Potential of near infrared spectroscopy to predict the voluntary intake of grazed grass

Abstract

This study explored the accuracy of near infrared reflectance spectroscopy (NIRS) to predict the chemical composition and short-term voluntary intake rate of grazed grass. A population of 203 predominantly perennial ryegrass samples were used. Dried milled grass samples were scanned at 2 nm intervals over the wavelength range of 400–2500 nm, and the optical data recorded as log 1/reflectance (log 1/ R), in order to examine the potential of NIRS to provide accurate predictive equations for a range of chemical, biophysical and intake characteristics of the grass.
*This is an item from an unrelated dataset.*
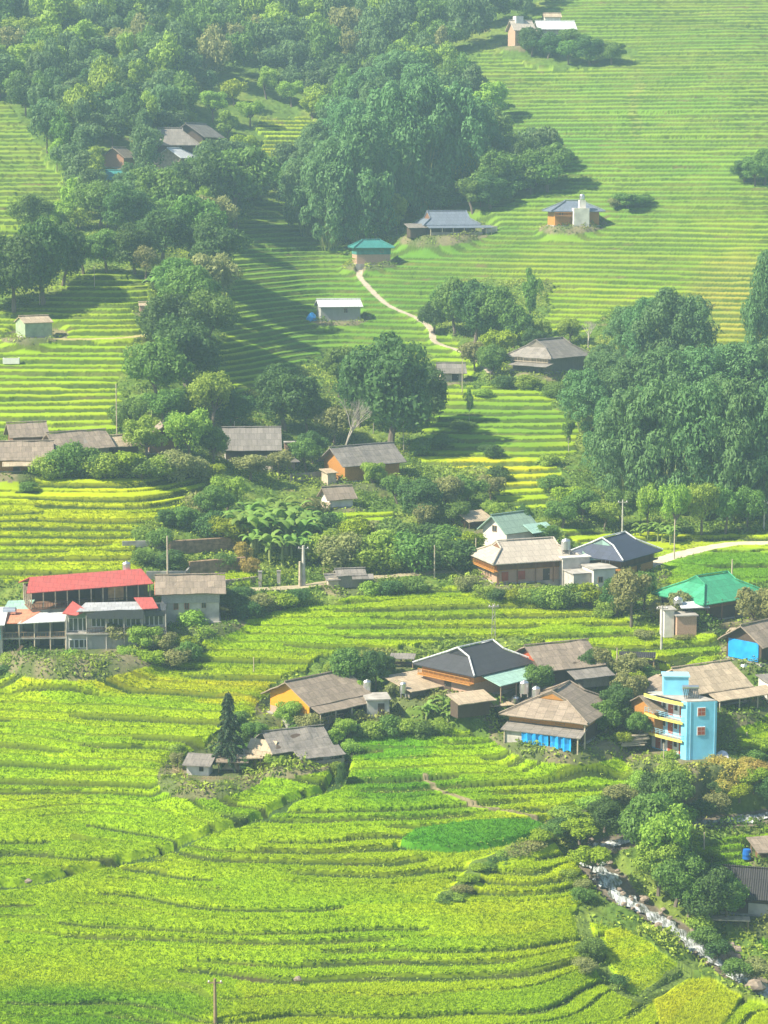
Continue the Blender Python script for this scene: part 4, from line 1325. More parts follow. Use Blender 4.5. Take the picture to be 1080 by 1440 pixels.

The optimum mathematical treatment for each parameter was selected by minimising the standard error of cross-validation (SECV) to obtain the most accurate predictive equations. Accurate robust calibrations were developed for dried milled grass for prediction of total nitrogen (N), water-soluble carbohydrate (WSC), acid detergent fibre (ADF), and neutral fibre detergent (NDF) (g/kg DM), with SECV of 1.07, 5.05, 5.22 and 10.4, respectively, and corresponding coefficient of determination (1−VR) of 0.97, 0.99, 0.93 and 0.95, respectively. However, equations formed for the range of biophysical parameters: pre-grazing sward height (PSSH), residual grazing sward height (RSSH), herbage mass, bulk density, biting depth, biting rate, intake per bite and intake/h were not as accurate with SECV values of 0.61, 26.6, 14.8, 0.24, 16.9, 4.53, 0.131 and 0.402, respectively, and 1−VR values of 0.61, 0.77, 0.66, 0.73, 0.75, 0.13, 0.60, and 0.71, respectively. NIRS analysis of dried grass samples provides accurate predictions of chemical composition, but poor prediction of the biophysical and short-term intake rate characteristics of grazed grass.